Francis urges the People of God to ongoing discernment, to recognize that some Church customs are no longer meaningful or useful, even that some Church precepts “should be insisted upon with moderation ‘so as not to burden the lives of the faithful’ and make our religion a form of servitude” (Joy of the Gospel, 43).

A couple US Bishops have banned the hymn “All Are Welcome” on the grounds that it sends a false message. Francis says, “The Church is called to be the house of the Father, with doors always open wide” (Joy of the Gospel, 47).

Many bishops are so protective of the Church, perhaps so fearful of the Curia, that they hesitate to act, except perhaps in raising money or binding their people to strict interpretation of Canon Law. Francis says, “I prefer a Church which is bruised, hurting and dirty because it has been out on the streets, rather than a Church which is unhealthy from being confined and clinging to its own security” (Joy of the Gospel, 49).

Francis urged bishops to enter into pastoral dialogue “out of a desire to listen to everyone and not simply to those who would tell him what he would like to hear” (Joy of the Gospel, 31).

It is clear that Pope Francis is urging on Church leaders and all the People of God a new way of doing business.

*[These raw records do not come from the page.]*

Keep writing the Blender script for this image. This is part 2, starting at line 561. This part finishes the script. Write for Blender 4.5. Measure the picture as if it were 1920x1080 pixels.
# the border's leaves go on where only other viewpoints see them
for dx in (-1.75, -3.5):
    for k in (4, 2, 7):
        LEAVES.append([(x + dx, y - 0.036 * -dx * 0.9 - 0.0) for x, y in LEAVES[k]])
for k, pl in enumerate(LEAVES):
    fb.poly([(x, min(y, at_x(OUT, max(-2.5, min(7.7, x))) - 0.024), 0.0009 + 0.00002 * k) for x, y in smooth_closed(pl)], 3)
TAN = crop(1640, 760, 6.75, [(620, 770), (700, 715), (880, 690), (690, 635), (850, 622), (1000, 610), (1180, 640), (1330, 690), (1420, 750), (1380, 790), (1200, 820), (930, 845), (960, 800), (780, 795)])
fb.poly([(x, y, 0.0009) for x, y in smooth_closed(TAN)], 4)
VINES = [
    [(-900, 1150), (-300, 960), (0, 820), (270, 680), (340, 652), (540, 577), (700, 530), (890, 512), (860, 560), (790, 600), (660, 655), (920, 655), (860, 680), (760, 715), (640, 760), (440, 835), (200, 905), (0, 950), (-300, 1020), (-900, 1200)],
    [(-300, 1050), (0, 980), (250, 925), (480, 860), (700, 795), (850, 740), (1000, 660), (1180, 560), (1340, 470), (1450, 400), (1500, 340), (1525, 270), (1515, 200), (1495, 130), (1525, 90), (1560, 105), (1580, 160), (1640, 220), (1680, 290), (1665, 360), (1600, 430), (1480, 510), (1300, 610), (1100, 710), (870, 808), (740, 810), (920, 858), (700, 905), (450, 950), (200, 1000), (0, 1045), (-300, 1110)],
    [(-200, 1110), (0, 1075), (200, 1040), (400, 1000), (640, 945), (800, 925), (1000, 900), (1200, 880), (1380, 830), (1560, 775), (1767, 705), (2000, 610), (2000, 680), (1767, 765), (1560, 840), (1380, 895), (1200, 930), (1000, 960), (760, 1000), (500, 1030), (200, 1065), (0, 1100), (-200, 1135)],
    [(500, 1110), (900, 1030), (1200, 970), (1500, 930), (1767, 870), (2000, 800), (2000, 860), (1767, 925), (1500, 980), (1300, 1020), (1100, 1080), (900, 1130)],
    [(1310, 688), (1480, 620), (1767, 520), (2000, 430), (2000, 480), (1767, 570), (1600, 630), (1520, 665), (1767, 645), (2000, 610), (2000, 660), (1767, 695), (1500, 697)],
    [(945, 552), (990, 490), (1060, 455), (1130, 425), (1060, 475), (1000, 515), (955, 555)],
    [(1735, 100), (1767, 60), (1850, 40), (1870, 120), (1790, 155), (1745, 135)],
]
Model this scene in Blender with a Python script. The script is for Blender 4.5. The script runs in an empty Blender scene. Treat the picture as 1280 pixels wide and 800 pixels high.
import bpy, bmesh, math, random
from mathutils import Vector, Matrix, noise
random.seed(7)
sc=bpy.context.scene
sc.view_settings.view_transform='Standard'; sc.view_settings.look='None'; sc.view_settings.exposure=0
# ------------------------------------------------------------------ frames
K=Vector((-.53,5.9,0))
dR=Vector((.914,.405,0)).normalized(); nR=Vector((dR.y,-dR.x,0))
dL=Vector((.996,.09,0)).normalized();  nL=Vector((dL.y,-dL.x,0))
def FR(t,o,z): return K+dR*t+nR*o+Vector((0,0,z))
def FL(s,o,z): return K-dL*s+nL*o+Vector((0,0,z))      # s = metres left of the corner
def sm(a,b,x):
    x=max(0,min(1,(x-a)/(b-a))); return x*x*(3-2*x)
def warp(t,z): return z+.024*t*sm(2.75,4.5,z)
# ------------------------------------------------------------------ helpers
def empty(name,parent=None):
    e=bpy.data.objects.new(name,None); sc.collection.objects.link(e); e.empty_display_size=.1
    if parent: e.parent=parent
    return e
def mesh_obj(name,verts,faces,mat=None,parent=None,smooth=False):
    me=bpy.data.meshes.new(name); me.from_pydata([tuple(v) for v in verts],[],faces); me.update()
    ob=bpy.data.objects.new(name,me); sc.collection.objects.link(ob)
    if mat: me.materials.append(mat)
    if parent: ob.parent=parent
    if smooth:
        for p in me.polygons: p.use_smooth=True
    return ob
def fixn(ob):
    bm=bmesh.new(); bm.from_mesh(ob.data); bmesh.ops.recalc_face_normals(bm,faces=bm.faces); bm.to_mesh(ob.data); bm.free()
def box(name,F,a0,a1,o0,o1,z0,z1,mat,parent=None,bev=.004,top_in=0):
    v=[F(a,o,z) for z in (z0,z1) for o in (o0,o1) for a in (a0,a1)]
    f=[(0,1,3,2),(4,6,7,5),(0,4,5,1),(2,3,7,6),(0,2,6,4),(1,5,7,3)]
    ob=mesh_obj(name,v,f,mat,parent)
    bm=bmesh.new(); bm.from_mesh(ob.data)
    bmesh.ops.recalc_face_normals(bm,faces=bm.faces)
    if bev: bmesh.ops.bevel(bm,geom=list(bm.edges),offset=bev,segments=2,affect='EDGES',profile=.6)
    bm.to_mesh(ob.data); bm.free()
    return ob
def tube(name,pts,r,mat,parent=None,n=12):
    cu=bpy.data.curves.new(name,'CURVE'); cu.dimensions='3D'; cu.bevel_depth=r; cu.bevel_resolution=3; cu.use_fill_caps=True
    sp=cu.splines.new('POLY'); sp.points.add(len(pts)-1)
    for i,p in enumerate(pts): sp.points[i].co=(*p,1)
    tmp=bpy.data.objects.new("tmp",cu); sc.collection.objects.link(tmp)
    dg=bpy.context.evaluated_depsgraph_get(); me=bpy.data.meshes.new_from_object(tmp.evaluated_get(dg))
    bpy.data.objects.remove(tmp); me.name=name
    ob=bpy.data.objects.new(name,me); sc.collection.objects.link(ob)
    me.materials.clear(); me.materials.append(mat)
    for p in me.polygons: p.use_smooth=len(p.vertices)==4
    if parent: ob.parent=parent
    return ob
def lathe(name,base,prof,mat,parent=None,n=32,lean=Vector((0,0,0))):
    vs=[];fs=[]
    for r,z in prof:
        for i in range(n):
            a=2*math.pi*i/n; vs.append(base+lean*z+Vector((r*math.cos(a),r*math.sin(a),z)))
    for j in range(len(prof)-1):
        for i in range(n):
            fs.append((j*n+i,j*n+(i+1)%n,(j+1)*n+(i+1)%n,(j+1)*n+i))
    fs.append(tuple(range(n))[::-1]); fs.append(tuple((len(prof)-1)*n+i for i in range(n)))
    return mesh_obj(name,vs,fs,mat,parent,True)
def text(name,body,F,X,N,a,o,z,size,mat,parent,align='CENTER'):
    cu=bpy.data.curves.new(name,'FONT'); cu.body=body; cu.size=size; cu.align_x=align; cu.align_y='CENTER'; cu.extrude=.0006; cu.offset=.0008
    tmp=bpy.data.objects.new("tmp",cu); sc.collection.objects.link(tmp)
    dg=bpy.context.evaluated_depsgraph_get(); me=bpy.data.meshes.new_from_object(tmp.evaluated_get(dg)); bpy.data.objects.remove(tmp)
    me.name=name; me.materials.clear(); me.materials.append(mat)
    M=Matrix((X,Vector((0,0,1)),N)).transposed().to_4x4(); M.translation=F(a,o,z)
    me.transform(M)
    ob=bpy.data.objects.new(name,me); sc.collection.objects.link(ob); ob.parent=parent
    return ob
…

The outcome of this new expression of papal leadership, the results of the “Francis effect” still lie in the future, but over time this papacy will have its influence on bishops, priests, deacons, religious and laity alike –not because it is new or challenging, but because it is Gospel-based, reflective of the values of the Kingdom. It is the way of the cross, the way of Jesus.

Jesus’ style was troubling to the religious leaders of his day. He promoted mercy, forgiveness and love. His priorities did not ignore Torah but they definitely challenged and changed some aspects of what was once thought the only way.


The “Francis effect,” however slowly it is implemented, will be effective because it echoes the “Jesus effect,” and Jesus simply will not go away.